Today electric vehicles (EV) are having a hard time being accepted by the customer and diffusing in the market. Even though many aspects of EVs seem making them very appealing (e.g. very low energy cost and zero tail pipe emissions) there are several concerns that people have on this technology:

  • Range anxiety: Because of the limited range of EVs caused by the current relatively low capacity of batteries, the freedom of the driver, one of the major reasons to own a vehicle, is limited
  • EVs require a significantly higher initial investment cost than vehicles with common combustion engines due to the high cost of the energy storage (battery)
  • The EV batteries need to recharge frequently and hence the driver has to find a suitable recharging stations and has to plan the routes accordingly

The charging process itself is very time consuming and hence user-unfriendly

Inductive charging

This offers several advantages over the conductive (using a cable) charging method:

  • It is easily operated and comfortable due to the automation of the charging process
  • Since there is no need to plug-in a cable the driver will not have to get out of the car and get his hands dirty especially in rainy, snowy or muddy environments (which also do not affect the wireless inductive charging process).
  • There is no risk that the user forget to plug in the vehicle at the end of the parking, losing the capability of a fit range for the following use of the car
  • The system is safe against vandalism, misuse/abuse and environmental influences (e.g. humidity) because all devices are encapsulated in the vehicle and the ground
  • There is no negative impact on the cityscape (all devices are hidden in the ground)
  • Without having to manually connect the vehicle to the grid the availability of the EV for vehicle-to-grid applications (V2G) is higher (e.g. for using the vehicle’s battery to store excess energy in the grid)

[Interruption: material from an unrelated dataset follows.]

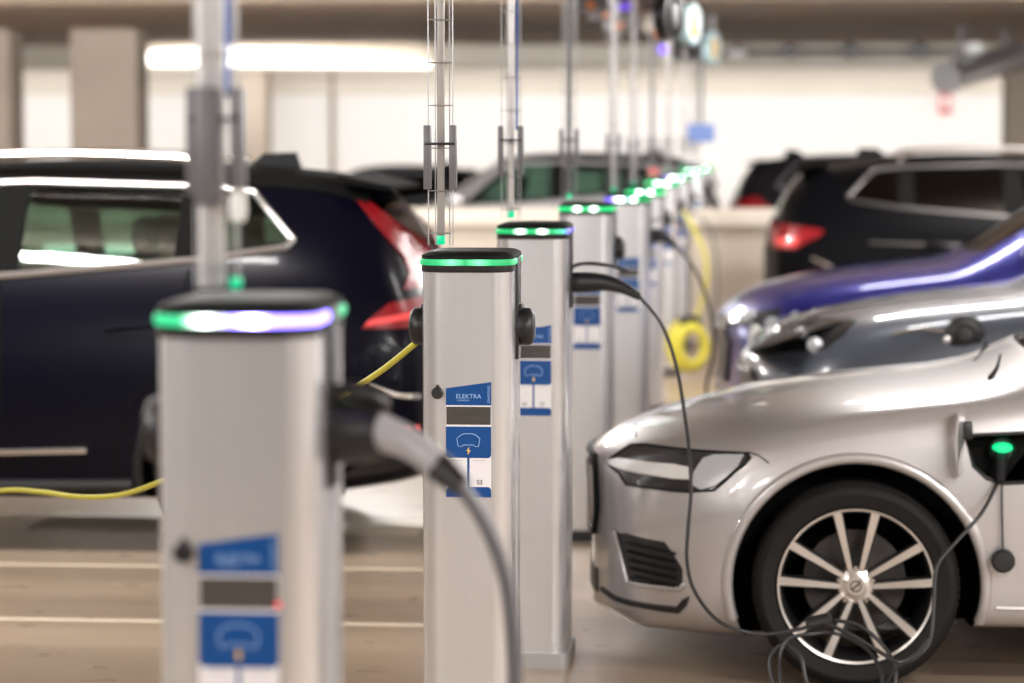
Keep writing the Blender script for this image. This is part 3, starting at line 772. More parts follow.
# ---- SUV body shared by the black, blue, grey and far cars
SB = Body(SUV, 4.70, 'suv')
S_DLO = [(1.70, 1.135), (2.3, 1.155), (2.87, 1.195), (3.66, 1.262), (4.03, 1.315), (4.06, 1.345), (3.86, 1.545), (3.64, 1.570), (2.87, 1.590), (2.40, 1.572), (2.16, 1.50)]
S_WS = (1.17, .66, 1.56, .53, 1.0, 2.3)
S_RG = (1.18, .60, 1.52, .48, 4.1, 5.2)
SUV_ME = finish_body(SB, [(.88, .36), (3.83, .36)], .405, S_DLO, S_WS, S_RG, (1.3, 4.5, .42, .055))
def make_suv(name, label, cat, pm, glassm, dlo_trim, loc, rz=0, rails=None, detail=2):
    t = thing(name, label, cat, loc, rz)
    bo = obj('body', SUV_ME, None, t); setmat(bo, pm)
    # panes: front door, rear door, quarter; both sides
    def band(xa, xb):
        lo = lambda x: 1.135+(x-1.70)*(.02/.6) if x < 2.3 else (1.155+(x-2.3)*(.04/.57) if x < 2.87 else (1.195+(x-2.87)*(.067/.79) if x < 3.66 else 1.262+(x-3.66)*.143))
        def hi(x):
            T = [(1.70, 1.15), (2.16, 1.50), (2.40, 1.572), (2.87, 1.59), (3.64, 1.57), (3.86, 1.545), (4.06, 1.345)]
            for (a, b), (c, d) in zip(T, T[1:]):
                if a <= x <= c: return b+(d-b)*(x-a)/(c-a)
            return 1.33
        n = max(3, int((xb-xa)/.12)); X = [xa+(xb-xa)*i/n for i in range(n+1)]
        return [(x, lo(x)-.012) for x in X]+[(x, max(hi(x), lo(x)+.005)+.012) for x in reversed(X)]
    for s in (-1, 1):
        for xa, xb in ((1.70, 2.74), (2.86, 3.56), (3.66, 4.055)):
            SB.patch(band(xa, xb), 'Y', s, -.012, .005, .12).build('side_window', glassm, t)
        for xa, xb in ((2.73, 2.87), (3.55, 3.67)):
            SB.patch(band(xa, xb), 'Y', s, -.004, .03, .12).build('window_pillar', M['liner'], t)
        pts = SB.path(S_DLO, 'Y', s, .004, 10, False, True)
        MB().tube(pts, .016, 6, True).build('window_trim', dlo_trim, t)
        P = []
        for x in (.7, 1.0, 1.35): pass
        for (wx) in (.88, 3.83):
            A = SB.path([(wx+.425*math.cos(a), .36+.425*math.sin(a)) for a in [math.radians(-14+208*i/30) for i in range(31)]], 'Y', s, .002, 1)
            MB().tube(A, .022, 8).build('arch_trim', M['black'] if detail > 1 else pm, t)
        MB().tube(SB.path([(1.32, .30), (2.3, .29), (3.38, .30)], 'Y', s, .004, 12), .03, 8).build('sill_trim', M['black'], t)
        MB().tube(SB.path([(2.0, .44), (2.6, .435), (3.19, .45)], 'Y', s, .006, 12), .014, 8).build('sill_chrome', M['chrome'], t)
        MB().tube(SB.path([(1.45, 1.03), (1.50, .8), (1.46, .5), (1.5, .33)], 'Y', s, .0, 8), .006, 6).build('door_gap', M['liner'], t)
        MB().tube(SB.path([(2.80, 1.16), (2.82, .8), (2.80, .33)], 'Y', s, .0, 8), .006, 6).build('door_gap', M['liner'], t)
        MB().tube(SB.path([(3.62, 1.22), (3.55, .9), (3.36, .6), (3.30, .34)], 'Y', s, .0, 8), .006, 6).build('door_gap', M['liner'], t)
        for hx in (2.58, 3.38):
            MB().tube(SB.path([(hx-.11, .965), (hx, .975), (hx+.10, .98)], 'Y', s, .025, 6), [.010]*13, 8).build('door_handle', pm if detail > 1 else M['black'], t)
        if rails:
            rl = [(2.2, s*.60, 1.62), (2.35, s*.605, 1.685), (2.9, s*.60, 1.715), (3.4, s*.59, 1.705), (3.60, s*.585, 1.685), (3.66, s*.58, 1.62)]
            MB().tube(catmull(rl, 6), .019, 8).build('roof_rail', rails, t)
        mi = MB().box(1.62, 1.78, s*1.0-.10, s*1.0+.10, 1.12, 1.27, .045); mi.box(1.66, 1.74, min(s*.84, s*.95), max(s*.84, s*.95), 1.12, 1.16, .01)
        mi.build('door_mirror', pm, t)
        for wx in (.88, 3.83): make_wheel(t, wx, s*.82, .36, .252, s)
    w = S_WS; SB.patch([(-w[1]-.02, w[0]-.015), (w[1]+.02, w[0]-.015), (w[3]+.02, w[2]+.012), (-w[3]-.02, w[2]+.012)], 'X', -1, -.008, .005, .15).build('windscreen', glassm, t)
    w = S_RG; SB.patch([(-w[1]-.02, w[0]-.015), (w[1]+.02, w[0]-.015), (w[3]+.02, w[2]+.012), (-w[3]-.02, w[2]+.012)], 'X', 1, -.004, .005, .15).build('rear_window', glassm, t)
    MB().add([(3.72, -.03, 1.64), (3.72, .03, 1.64), (3.98, .045, 1.62), (3.98, -.045, 1.62), (3.80, -.012, 1.715), (3.80, .012, 1.715), (3.95, .014, 1.72), (3.95, -.014, 1.72)],
             [(3, 2, 1, 0), (4, 5, 6, 7), (0, 1, 5, 4), (1, 2, 6, 5), (2, 3, 7, 6), (3, 0, 4, 7)]).build('roof_fin', M['gloss_black'], t)
    # rear spoiler lip
    MB().add([(4.22, -.55, 1.625), (4.22, .55, 1.625), (4.45, .53, 1.575), (4.45, -.53, 1.575), (4.22, -.55, 1.59), (4.22, .55, 1.59), (4.45, .53, 1.555), (4.45, -.53, 1.555)],
             [(0, 1, 2, 3), (7, 6, 5, 4), (0, 4, 5, 1), (1, 5, 6, 2), (2, 6, 7, 3), (3, 7, 4, 0)]).build('rear_spoiler', pm if detail == 1 else M['liner'], t, smooth=None)
    # front: grille, headlights, lower intake
    gr = MB().add(*(lambda m: (m.v, m.f))(SB.patch([(-.46, .45), (.46, .45), (.52, .66), (.44, .74), (-.44, .74), (-.52, .66)], 'X', -1, .006, .02, .1))); gr.build('grille', M['black'], t)
    MB().tube(SB.path([(-.46, .45), (.46, .45), (.52, .66), (.44, .74), (-.44, .74), (-.52, .66)], 'X', -1, .008, 6, False, True), .014, 8, True).build('grille_frame', M['dark_trim'], t)
    SB.patch([(-.6, .30), (.6, .30), (.56, .40), (-.56, .40)], 'X', -1, .005, .02, .1).build('lower_intake', M['black'], t)
    return t
def suv_headlights(t, poly, bars, dots=()):
    for s in (-1, 1):
        h = SB.patch(poly, 'Y', s, .006, .03, .05).build('headlight', M['lamp_dark'], t)
        for b in bars: SB.patch(b, 'Y', s, .012, .01, .05).build('light_bar', M['lamp_clear'], h)
        for x, z in dots:
            q, n = SB.cast((x, z), 'Y', s)
            MB().lathe([(0, -.02), (.03, -.012), (.036, .0), (.036, .02)], 'Y', 16).build('lamp_lens', M['lamp_clear'], h, q+n*.012).rotation_euler = (0, 0, 0 if s < 0 else PI)
def suv_taillights(t, upper, lower, bar):
    for s in (-1, 1):
        h = SB.patch(lower, 'Y', s, .008, .03, .05).build('tail_light', M['lamp_red'], t)
        if upper: SB.patch(upper, 'Y', s, .008, .03, .05).build('upper_lens', M['lamp_red'], h)
        for b in bar: SB.patch(b, 'Y', s, .012, .01, .05).build('light_strip', M['lamp_red_bright'], h)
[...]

These above mentioned advantages already prove the usefulness of (stationary) inductive charging compared to the currently more common conductive charging infrastructure. However inductive charging will offer many more possibilities in the future, especially concerning en-route charging.

The potential of inductive en-route charging

With inductive en-route charging, EVs could be charged while standing at the traffic light, the bus stop or the taxi stand while it should be impracticable with the conductive charging option. So, using wireless inductive charging, these short timeframes could be used to charge the EV and hence its range. The charging method above is called static inductive en-route charging because the vehicle is standing still while charging.

In addition, there is also the possibility to charge the vehicle while it is actually moving. This charging method is called dynamic inductive en-route charging. This charging method holds the potential of giving the driver virtually limitless range as long as he stays on paths specifically adapted for dynamic inductive en-route charging. This could lead to a reduction of battery size or the use of capacitors which would both lower the weight and the cost for the vehicle. The impact on the infrastructure has to be taken into account, so it has to be evaluated if or when, dynamic inductive charging is needed and preferable to only static inductive charging.